Scan0025  Tanya Lee Stone has done a fantastic job writing the history of America’s first black paratroopers.  Many of us have already learned about the Tuskegee Airmen, but I dare say that few even knew that the 555th airborne division existed during World War II.

Stone starts with a discussion of the racial discrimination that was prevalent in the military at the time.  She takes the reader through the steps toward getting the all black paratroopers ready to jump. Although they never served overseas during the war, they did provide necessary service to the country here at home in the battle with forest fires.

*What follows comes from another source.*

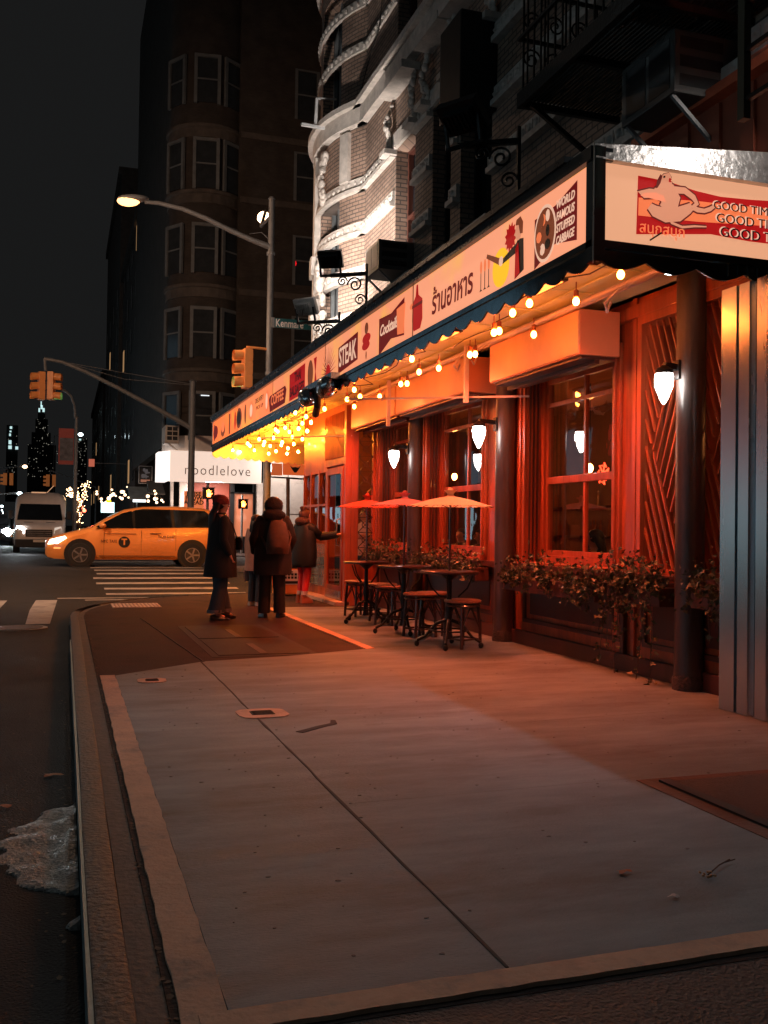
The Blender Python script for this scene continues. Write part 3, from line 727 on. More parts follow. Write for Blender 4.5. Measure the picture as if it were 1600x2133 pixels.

As it turns out, military service was actually needed in the area where the forest fires were occurring.  While none of the fires that the 555th actually worked with were clearly of enemy origin, what the American public did not know was that the Japanese had actually launched balloon bombs to the U.S. One of those bombs killed a woman and five teenagers in Blye, Oregon in 1945.

The government managed to keep the news that a Japanese bomb had made it to the U.S.  out of the news, but they sent the 555th to the Northwest in case others made it to shore and were exploded. This was one of the best kept secrets of the war.  The U.S. did not want Japan to know that they had succeed.  When no news of any bomb attacks made it to Japan, they assumed that the mission was a failure, and they gave up on it.  Imagine what would have happened had they known that they really had succeeded!

The story  of the 555th continues clear up until the actual integration of the military in 1953. It is fascinating, and very easy to read. The book is well researched, fully documented and excellently illustrated with photos, drawings and maps. It is written for middle school to high school students, but I think any history buff will thoroughly enjoy reading it.

I really don’t know how much more I can say about it. The only problem I had with it was that it felt unwieldy to me.  I wanted to read the story in its entirety, which I did.  But, in doing so I had to hold the book in both hands while reading.  It is too wide and heavy to be held in one hand, even if one switches hands in the process.

For those of you who are interested, this has an A.R.of 8  With 5 pts.